MOSE würde de Zorzi helfen. MOSE steht für „modulo sperimentale elettromeccanico“. Es handelt sich um eine Flutwehr, die Venedig vor Hochwasser schützen soll. Seit mehr als 30 Jahren wird diskutiert, fertigt ist das Mammutprojekt immer noch nicht. Es dürfte sich weiter verzögern. Rund um MOSE tobt ein Korruptionsskandal. Firmen sollen Politiker geschmiert haben, um sich einen möglichst großen Anteil an den Projektmilliarden zu sichern. Es ist beileibe nicht der einzige Fall. Auch bei der Weltausstellung Expo 2015, die im kommenden Jahr in Mailand stattfindet, folgt eine Enthüllung nach der anderen.

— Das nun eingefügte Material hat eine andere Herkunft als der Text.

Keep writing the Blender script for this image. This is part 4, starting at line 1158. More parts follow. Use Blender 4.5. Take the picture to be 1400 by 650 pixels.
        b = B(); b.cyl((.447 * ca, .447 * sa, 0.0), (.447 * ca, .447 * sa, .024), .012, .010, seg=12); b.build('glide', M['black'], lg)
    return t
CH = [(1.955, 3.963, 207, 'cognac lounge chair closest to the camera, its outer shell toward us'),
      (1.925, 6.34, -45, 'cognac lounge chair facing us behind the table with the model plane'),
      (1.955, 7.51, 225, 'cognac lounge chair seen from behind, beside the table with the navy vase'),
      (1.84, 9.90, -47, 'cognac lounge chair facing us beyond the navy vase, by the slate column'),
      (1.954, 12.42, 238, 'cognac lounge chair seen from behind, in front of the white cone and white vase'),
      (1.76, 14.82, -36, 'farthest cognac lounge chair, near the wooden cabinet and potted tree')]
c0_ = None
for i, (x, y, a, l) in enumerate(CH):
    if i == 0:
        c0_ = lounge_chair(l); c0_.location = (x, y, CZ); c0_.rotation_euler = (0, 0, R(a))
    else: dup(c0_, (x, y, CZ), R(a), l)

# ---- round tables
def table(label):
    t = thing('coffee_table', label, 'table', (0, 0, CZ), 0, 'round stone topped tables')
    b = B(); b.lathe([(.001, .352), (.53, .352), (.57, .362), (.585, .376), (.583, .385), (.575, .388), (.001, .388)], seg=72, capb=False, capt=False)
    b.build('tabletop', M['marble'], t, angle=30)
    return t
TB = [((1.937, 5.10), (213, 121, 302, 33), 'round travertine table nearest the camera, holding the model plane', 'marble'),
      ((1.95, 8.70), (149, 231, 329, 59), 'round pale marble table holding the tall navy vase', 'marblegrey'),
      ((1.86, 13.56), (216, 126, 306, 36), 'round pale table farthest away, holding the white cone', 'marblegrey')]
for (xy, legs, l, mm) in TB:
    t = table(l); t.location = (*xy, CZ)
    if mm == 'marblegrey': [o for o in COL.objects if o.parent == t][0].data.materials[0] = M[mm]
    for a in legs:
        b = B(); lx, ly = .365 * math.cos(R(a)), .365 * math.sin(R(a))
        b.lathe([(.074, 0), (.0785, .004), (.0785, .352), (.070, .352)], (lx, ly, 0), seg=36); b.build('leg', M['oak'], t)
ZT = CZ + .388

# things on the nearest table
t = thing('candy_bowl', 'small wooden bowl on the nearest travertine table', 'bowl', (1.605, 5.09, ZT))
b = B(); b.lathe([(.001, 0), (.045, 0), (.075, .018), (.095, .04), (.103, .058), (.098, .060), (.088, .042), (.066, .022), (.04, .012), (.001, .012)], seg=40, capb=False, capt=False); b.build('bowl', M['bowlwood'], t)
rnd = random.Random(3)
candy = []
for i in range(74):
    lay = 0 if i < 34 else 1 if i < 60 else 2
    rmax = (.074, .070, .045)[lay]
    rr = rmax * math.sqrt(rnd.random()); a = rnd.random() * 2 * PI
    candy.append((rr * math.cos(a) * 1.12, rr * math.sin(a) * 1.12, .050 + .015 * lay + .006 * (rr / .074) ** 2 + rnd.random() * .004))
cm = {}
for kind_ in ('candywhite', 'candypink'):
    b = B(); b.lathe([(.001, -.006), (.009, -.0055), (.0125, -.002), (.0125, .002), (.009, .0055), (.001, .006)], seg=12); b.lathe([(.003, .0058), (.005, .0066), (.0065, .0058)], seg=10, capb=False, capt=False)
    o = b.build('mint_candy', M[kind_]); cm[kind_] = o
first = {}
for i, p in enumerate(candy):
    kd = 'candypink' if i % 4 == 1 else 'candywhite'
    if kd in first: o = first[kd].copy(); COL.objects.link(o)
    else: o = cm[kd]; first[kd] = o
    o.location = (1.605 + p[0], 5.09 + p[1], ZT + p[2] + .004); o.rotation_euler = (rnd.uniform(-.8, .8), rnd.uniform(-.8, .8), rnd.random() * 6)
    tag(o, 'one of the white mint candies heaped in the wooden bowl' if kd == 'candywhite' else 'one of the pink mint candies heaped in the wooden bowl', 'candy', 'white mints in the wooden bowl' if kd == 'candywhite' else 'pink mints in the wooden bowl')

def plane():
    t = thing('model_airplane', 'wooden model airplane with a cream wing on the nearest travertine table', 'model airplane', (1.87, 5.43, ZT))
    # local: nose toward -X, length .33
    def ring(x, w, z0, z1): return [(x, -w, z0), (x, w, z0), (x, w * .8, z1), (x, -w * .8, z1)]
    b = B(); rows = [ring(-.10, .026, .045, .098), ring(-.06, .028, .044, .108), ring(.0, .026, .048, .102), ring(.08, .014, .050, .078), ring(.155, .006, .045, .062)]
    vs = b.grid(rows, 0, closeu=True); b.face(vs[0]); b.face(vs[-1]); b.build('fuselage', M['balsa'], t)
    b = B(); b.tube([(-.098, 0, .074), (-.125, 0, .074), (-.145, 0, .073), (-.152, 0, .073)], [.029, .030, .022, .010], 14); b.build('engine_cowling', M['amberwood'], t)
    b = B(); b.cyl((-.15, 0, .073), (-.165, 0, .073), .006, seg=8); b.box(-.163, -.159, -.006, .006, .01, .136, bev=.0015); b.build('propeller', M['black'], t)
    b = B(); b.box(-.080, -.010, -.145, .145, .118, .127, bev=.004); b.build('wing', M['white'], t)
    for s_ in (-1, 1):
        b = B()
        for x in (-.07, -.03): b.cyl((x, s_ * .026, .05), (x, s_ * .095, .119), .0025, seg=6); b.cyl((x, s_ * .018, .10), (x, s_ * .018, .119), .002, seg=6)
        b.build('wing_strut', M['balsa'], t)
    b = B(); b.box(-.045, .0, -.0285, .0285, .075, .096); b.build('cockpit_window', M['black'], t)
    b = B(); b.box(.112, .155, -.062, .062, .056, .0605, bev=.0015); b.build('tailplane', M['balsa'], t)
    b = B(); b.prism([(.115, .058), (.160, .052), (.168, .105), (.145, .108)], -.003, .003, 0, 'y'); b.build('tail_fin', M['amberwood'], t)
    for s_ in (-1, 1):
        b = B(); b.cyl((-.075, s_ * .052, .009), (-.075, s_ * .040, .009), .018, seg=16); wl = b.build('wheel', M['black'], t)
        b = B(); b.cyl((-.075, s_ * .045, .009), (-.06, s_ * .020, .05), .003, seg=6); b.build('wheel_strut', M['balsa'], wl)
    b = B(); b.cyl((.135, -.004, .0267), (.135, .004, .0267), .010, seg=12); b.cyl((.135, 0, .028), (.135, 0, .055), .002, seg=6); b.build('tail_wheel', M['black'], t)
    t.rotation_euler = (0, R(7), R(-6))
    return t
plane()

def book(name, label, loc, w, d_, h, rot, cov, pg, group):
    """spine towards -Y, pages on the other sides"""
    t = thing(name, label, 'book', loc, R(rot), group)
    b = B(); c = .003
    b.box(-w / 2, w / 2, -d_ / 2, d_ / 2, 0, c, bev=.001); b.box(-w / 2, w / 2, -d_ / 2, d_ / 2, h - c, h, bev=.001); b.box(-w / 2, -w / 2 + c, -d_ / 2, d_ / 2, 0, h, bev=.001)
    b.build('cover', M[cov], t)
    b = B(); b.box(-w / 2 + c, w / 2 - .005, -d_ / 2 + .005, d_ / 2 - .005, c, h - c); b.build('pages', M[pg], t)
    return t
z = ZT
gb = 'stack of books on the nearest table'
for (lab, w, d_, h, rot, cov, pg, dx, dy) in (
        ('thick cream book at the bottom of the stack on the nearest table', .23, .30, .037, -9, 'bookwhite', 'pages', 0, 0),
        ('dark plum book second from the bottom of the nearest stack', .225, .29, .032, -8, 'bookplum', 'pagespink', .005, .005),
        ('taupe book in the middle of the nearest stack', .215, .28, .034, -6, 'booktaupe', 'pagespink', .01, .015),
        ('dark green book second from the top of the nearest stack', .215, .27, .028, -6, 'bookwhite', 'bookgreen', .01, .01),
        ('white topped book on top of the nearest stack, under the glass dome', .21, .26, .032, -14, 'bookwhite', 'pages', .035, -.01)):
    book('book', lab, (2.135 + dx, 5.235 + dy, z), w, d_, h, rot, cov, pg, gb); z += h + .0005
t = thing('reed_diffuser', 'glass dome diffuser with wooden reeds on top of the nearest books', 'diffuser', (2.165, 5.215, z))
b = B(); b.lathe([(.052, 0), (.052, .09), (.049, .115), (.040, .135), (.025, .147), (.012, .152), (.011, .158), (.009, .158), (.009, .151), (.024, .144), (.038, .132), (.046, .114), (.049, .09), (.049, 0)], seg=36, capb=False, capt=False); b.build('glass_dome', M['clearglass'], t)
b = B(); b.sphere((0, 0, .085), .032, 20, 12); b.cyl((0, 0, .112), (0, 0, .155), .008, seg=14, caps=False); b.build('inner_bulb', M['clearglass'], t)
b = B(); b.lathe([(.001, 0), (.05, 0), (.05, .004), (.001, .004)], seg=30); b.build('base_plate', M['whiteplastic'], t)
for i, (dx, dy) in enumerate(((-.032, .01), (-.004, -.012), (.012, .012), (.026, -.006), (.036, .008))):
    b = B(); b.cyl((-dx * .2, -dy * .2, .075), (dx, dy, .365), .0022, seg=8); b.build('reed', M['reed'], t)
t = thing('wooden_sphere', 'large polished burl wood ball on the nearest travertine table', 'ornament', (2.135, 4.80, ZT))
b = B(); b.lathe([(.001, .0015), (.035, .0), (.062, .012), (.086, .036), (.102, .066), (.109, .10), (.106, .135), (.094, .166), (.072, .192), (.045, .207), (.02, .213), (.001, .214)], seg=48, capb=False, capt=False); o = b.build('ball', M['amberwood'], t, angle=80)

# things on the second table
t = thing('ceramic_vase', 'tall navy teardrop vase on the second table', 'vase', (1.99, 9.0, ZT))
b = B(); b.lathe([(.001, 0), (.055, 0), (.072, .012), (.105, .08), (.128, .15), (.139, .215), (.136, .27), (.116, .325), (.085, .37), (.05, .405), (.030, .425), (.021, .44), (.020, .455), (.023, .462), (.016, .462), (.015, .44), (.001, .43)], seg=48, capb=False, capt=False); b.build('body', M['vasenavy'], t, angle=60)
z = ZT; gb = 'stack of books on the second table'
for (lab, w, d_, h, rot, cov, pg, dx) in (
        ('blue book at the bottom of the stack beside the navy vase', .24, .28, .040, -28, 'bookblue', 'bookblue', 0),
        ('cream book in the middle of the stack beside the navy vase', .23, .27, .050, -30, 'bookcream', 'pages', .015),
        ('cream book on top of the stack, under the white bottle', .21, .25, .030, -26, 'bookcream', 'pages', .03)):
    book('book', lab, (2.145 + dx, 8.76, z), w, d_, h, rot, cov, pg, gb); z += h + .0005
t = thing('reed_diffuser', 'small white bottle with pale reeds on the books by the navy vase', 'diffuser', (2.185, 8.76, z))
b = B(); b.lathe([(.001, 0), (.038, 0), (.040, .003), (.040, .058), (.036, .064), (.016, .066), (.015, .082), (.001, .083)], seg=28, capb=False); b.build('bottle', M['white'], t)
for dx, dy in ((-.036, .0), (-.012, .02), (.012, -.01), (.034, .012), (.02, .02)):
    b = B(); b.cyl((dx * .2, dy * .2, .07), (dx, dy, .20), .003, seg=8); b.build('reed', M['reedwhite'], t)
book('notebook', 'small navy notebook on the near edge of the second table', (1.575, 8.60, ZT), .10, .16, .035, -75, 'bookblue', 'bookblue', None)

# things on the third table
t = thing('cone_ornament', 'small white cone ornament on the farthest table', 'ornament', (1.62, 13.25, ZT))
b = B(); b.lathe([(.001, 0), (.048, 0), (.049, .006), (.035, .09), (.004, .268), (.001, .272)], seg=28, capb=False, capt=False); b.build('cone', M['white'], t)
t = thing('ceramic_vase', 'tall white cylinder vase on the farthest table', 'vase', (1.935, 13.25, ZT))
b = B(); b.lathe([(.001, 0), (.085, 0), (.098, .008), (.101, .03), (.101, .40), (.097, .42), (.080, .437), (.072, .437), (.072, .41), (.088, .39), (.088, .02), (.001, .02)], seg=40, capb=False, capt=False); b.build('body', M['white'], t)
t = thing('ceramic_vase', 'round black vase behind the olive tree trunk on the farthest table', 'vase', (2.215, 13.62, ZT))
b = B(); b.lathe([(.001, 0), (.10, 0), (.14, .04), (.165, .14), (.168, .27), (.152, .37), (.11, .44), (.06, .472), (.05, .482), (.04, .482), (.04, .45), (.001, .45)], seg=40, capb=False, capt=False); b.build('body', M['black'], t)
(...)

Warum ist Italien so anfällig für Bestechungsaffären? Der Journalist Giorgio Barbieri und der Ökonom Francesco Giavazzi geben in ihrem kürzlich erschienen Buch „Corruzione – a norma di legge“ (Rizzoli, 2014) teils überraschende Antworten. Eine ihrer zentralen These lautet: Korruption gedeiht in Italien, weil bei großen Bauprojekten aufs Tempo gedrückt wird. Die Regeln werden so festgelegt, dass die Bürokratie ausgehebelt wird.

Das Grundübel des Großprojekts MOSE – es kostet den Steuerzahler bislang mehr als 6 Milliarden Euro – verorten die Autoren Barbieri uund Giavazzi in den 80er-Jahren. 1982 schließen sich die Firmen Fiat-Impresit, Iri-Italstat, Mazzi, Lodigiani, Maltauro und mehrere Genossenschaften zu einem Konsortium zusammen, dem „Consorzio Venezia Nuova“. Ein Spezialgesetz aus dem Jahr 1984 schanzt dem Konsortium das Monopol für die MOSE-Arbeiten zu.

Internationale Ausschreibung? Nicht erwünscht. Das Hauptargument liefert der damalige Arbeitsminister Gianni De Michelis. In einem Zeitungsinterview sagt er über das Spezialgesetz: „Das ist ein Gesetz, das weniger methodisch als vielmehr operativ ist. Das Geld wird sofort eingesetzt.“ De Michelis gehört der Regierung von Sozialist Bettino Craxi an. Wie später seine Nachfolger Silvio Berlusconi und der amtierende Matteo Renzi, präsentiert er sich als Entscheider. „Politica del fare“, „Politik des Machens“ lautet damals der Schlachtruf.

Die Ironie der Geschichte: Obwohl alles so schnell ging, ist MOSE immer noch nicht fertig. So langsam kann schnell sein.